Published online by Cambridge University Press: 29 October 2009
Sexual liberation
The idea of sexual liberation that emerged from the new left of the 1960s (with sources going back to avant-garde intellectuals at the turn of the century) has been heavily criticized, sometimes for good reasons and sometimes for bad. It has, however, continued to influence the radical politics and social movements that have emerged since: women's liberation, gay liberation, a variety of countercultural and youth movements, the movement for “safe sex” in response to AIDS, queer politics, and others. As Marcuse (1969) suggested a quarter-century ago, these issues are a measure of the depth of the radical project.

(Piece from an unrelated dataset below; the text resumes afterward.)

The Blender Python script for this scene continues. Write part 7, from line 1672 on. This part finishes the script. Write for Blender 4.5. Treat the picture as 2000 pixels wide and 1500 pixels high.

Some currents of radicalism have remained in the trap into which Marcuse's own theorizing fell, a trap contained even in the language of “sexual liberation.” Marcuse was seduced by Freud's scientific poetry, by the reification of desire in psychoanalytic theory. (“The id” in English translations is “das Es” in German, literally “the it,” virtually The Thing from the Black Lagoon of the unconscious. One imagines the Instincts writhing and weaving in the depths, wailing to be free.)

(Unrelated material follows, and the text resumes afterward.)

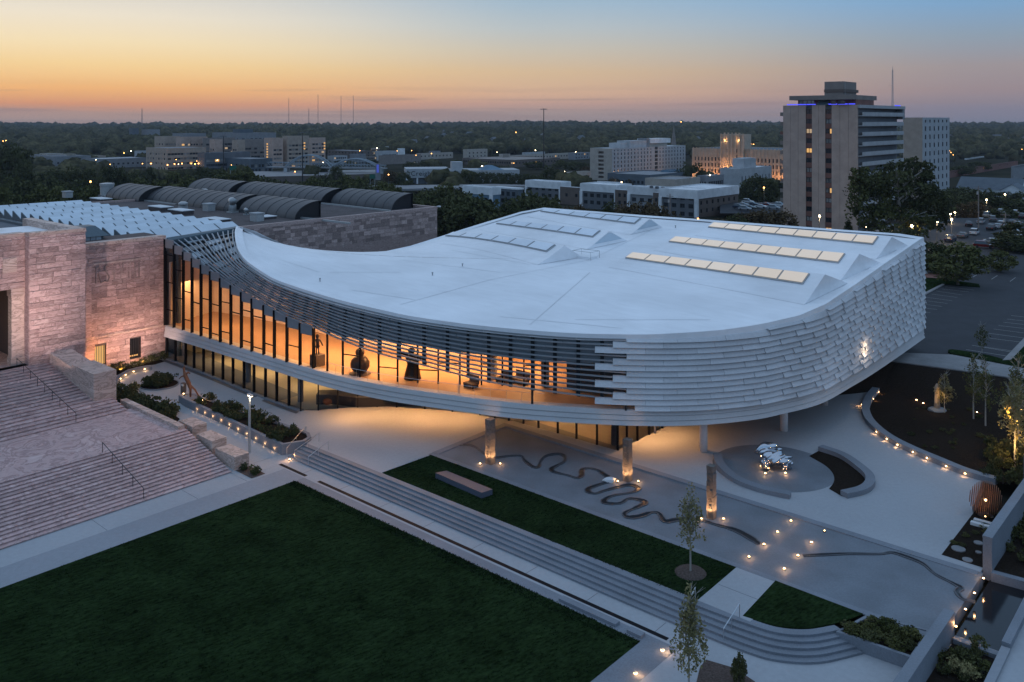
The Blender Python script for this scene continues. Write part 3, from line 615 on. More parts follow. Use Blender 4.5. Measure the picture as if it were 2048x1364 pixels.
# band of three precast courses running the whole length -------------------
band = bandL+facR[1:]
for k in range(3):
    z0 = BB+(BT-BB)*k/3; z1 = BB+(BT-BB)*(k+1)/3; m = MB(); nb = len(band)
    for i, p in enumerate(band):
        a = band[max(i-1, 0)]; b = band[min(i+1, nb-1)]; tn = (b-a).normalized(); o_ = Vector((tn.y, -tn.x, 0)); s_ = .07*(2-k)
        for d_, z in ((-1.0, z0+.02), (s_+.14-.14*0, z0+.03), (s_, z1-.06), (s_-.06, z1), (-1.0, z1)):
            q = p+o_*(d_-.14); m.v.append((q.x, q.y, z))
    for i in range(nb-1):
        for q in range(4): m.f.append((i*5+q, (i+1)*5+q, (i+1)*5+q+1, i*5+q+1))
    m.f.append(tuple(range(4, -1, -1))); m.f.append(tuple((nb-1)*5+q for q in range(5)))
    m.build('fascia_course', M['clad_fascia'], pav)
# slab, soffit
slab = [(p.x, p.y) for p in resample(band, 2.0)]
inner = [W(-52, 27), W(-52, 40), (backL.x, backL.y)]
poly = [Vector((x, y, 0)) for x, y in slab]+[Vector((CR.x-.1, CR.y-.1, 0)), Vector((backL.x, backL.y, 0)), Vector((tip.x-6, tip.y+4, 0))]
cp = Vector((3, 115, 0)); shr = [p+(cp-p).normalized()*.35 for p in poly]
m = MB(); m.prism(shr, BB+.05, BB+.4); m.build('soffit', M['taupe'], pav)
m = MB(); m.prism(shr, BT-.25, BT-.05); m.build('upper_floor', M['wood'], pav)
# right hand cladding, shingled precast ------------------------------------
extl = [p for p in bandL if U0+F*p.x/p.y < 1252]; ext_ = []; q_ = Vector((facR[0].x, facR[0].y, 0))
for p in extl[::-1]:
    if (Vector((p.x, p.y, 0))-q_).length < 4.2: ext_.insert(0, Vector((p.x, p.y, 0)))
clr = resample(ext_+[(p.x, p.y, 0) for p in facR], .25)
zt = [float(np.interp(U0+F*p.x/p.y, [1150, 1200]+us, [671, 672.5]+vs_)) for p in clr]; ztop = [H-(v-VH)*p.y/F-.30 for p, v in zip(clr, zt)]
ztop = [min(z, 17) for z in ztop]
arc = [0]
for a, b in zip(clr, clr[1:]): arc.append(arc[-1]+(b-a).length)
TL = arc[-1]; S0 = next(a for a, p in zip(arc, clr) if U0+F*p.x/p.y >= 1253)
def cl_at(s):
    s = min(max(s, 0), TL); i = int(np.searchsorted(arc, s)); i = min(max(i, 1), len(arc)-1); t = (s-arc[i-1])/(arc[i]-arc[i-1]); p = clr[i-1].lerp(clr[i], t)
    tn = (clr[min(i+2, len(clr)-1)]-clr[max(i-3, 0)]).normalized(); return p, Vector((tn.y, -tn.x, 0)), ztop[i-1]+(ztop[i]-ztop[i-1])*t, tn
def pitch(s): return .545+.11*ss(10, TL, s)
def panel(s0, s1, k, name='cladding_panel'):
    n_ = max(2, int((s1-s0)/.8)+1); m = MB(); ok = False
    for i in range(n_+1):
        q = i/n_; s = s0+(s1-s0)*q; p, o_, zt_, tn = cl_at(s); h = pitch(s)
        z0 = BT+.02+k*h; z1 = min(z0+h-.012, zt_); z0 = min(z0, zt_-.02)
        if z1-z0 > .12: ok = True
        am = ss(8, 26, s); lean = .07+.19*am*(1-q); botd = .21+lean*1.0; topd = .03+lean*.5; led = min(.08, (z1-z0)*.3)
        for d_, z in ((-.35, z0), (botd, z0), (botd-.02, z0+led*.6), (topd, z1-led), (topd-.12, z1), (-.35, z1)):
            r_ = p+o_*d_; m.v.append((r_.x, r_.y, z))
    if not ok: return
    for i in range(n_):
        for c_ in range(6): m.f.append((i*6+c_, (i+1)*6+c_, (i+1)*6+(c_+1) % 6, i*6+(c_+1) % 6))
    m.f.append((5, 4, 3, 2, 1, 0)); m.f.append(tuple(n_*6+c_ for c_ in range(6)))
    m.build(name, M['clad'], pav)
PL = 4.8; OFF = [0, -1.3, -3.0]
for k in range(20):
    a_ = S0+(OFF[(12-k) % 3] if 1 <= k <= 12 else .8 if k == 0 else 0); cut = a_+PL*(1 if k else .7)
    while a_ < TL-.05:
        b_ = min(cut, TL); panel(a_, b_-.02, k); a_ = b_; cut = b_+PL*R.uniform(.95, 1.05)*(1-.36*ss(S0+12, S0+34, b_))
m = MB()                                                                # backing wall
bk_ = [i for i, a in enumerate(arc) if a >= S0+.75]
for i in bk_: p = clr[i]; o_ = cl_at(arc[i])[1]; q = p-o_*.30; m.v += [(q.x, q.y, BT-.2), (q.x, q.y, ztop[i]+.25)]
for i in range(len(bk_)-1): m.f.append((2*i, 2*i+2, 2*i+3, 2*i+1))
m.build('backing_wall', M['granite_d'], pav)
m = MB()
for p in edgeB: m.v += [(p.x, p.y, BB), (p.x, p.y, p.z)]
for i in range(len(edgeB)-1): m.f.append((2*i, 2*i+2, 2*i+3, 2*i+1))
b0 = len(m.v); ew = [edgeB[-1]]+edgeW+[tip]
for p in ew: m.v += [(p.x, p.y, BB), (p.x, p.y, p.z)]
for i in range(len(ew)-1): m.f.append((b0+2*i, b0+2*i+2, b0+2*i+3, b0+2*i+1))
m.build('rear_wall', M['clad'], pav)
p, o_, z_, tn = cl_at(35.5); p = at_u([Vector((q.x, q.y, 0)) for q in clr], 1726); q = p+Vector((.66, -.75, 0))*.75
for dz in (7.9, 7.1): plight('facade_lamp_glow', (q.x+.0, q.y-.2, dz), 34, (1, .72, .45), .05, pav)
# glazing of the gallery floor ---------------------------------------------
FZ = BT-.05
mulpx = [(331, 650), (349, 655.5), (367.5, 660.5), (385, 665.8), (403, 672.3), (421.6, 677.6), (441.4, 684.2), (462.6, 689.5), (483.7, 696), (504.8, 702.7), (528.6, 709.3), (549.7, 716), (574.8, 723.8), (601, 730.4), (628, 737), (655, 743), (686, 750), (720.6, 755), (757.6, 759.5), (795.5, 763), (835.6, 765.6), (876.6, 767.4), (920, 768.4), (963, 769.4), (1005, 771), (1048, 772.5), (1090, 774), (1135, 776)]
gl = [G(u, v, FZ) for u, v in mulpx]
toppx = [478, 490.5, 503, 516, 529, 542, 556, 570, 584, 597, 610, 620, 634, 646, 656, None]
gtop = []
for i, p in enumerate(gl):
    if i < len(toppx) and toppx[i]: gtop.append(H-(toppx[i]-VH)*p.y/F)
    else: gtop.append(None)
Bpx = [(333, 479), (367, 503), (403, 529.5), (441, 557), (484, 585), (528, 610), (575, 635.5), (628, 656.5), (686, 683.5), (757, 709.5), (820, 726.5), (900, 748), (962, 764), (1049, 780.5), (1150, 794), (1253, 806)]
glp = [Vector((p.x, p.y, 0)) for p in gl]
B0 = []
for i, (u, v) in enumerate(Bpx):
    pb = at_u(bandL, u); pg = at_u(glp, u)
    p = pg.lerp(pb, ss(560, 760, u)) if u < 760 else pb
    p = Vector((p.x, p.y, 0)); B0.append(lift(p, v))
veilA = smooth(A0, 10); veilB = smooth(B0, 10); NV = len(veilA)-1
def veil(t, s, off=0):
    f = t*NV; i = min(int(f), NV-1); q = f-i; a = veilA[i].lerp(veilA[i+1], q); b = veilB[i].lerp(veilB[i+1], q); p = a.lerp(b, s)
    if off:
        i2 = min(i+2, NV); i1 = max(i-2, 0); tn = (veilB[i2]-veilB[i1]).lerp(veilA[i2]-veilA[i1], 1-s); dn = b-a
        nn = dn.cross(tn).normalized()
        if nn.dot(Vector((0, -1, .6))) < 0: nn = -nn
        p = p+nn*off
    return p
def tu(u):                                                              # veil parameter for the mullion line that meets the lower edge at u
    lo, hi = 0., 1.
    for _ in range(30):
        mid = (lo+hi)/2; p = veil(mid, 1); lo, hi = (mid, hi) if U0+F*p.x/p.y < u else (lo, mid)
    return lo
sarc = [0]
for i in range(200): sarc.append(sarc[-1]+(veil((i+1)/200, .6)-veil(i/200, .6)).length)
def t_of_s(s): return float(np.interp(s, sarc, np.linspace(0, 1, 201)))
VL = sarc[-1]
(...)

Sartre's (1958) critique of the reification of libido in psychoanalytic theory is devastating. The conception of libido in need of release is based on a category-mistake about human action. We act sexually, we become sexual, but we are not constituted from the start as sexual beings. We are not driven, and we cannot act so as to liberate what is in process of being constituted. The goal of radical politics, therefore, cannot be the “liberation of sexuality” from social constraint. We can no more liberate libido than we can liberate the square root of minus one.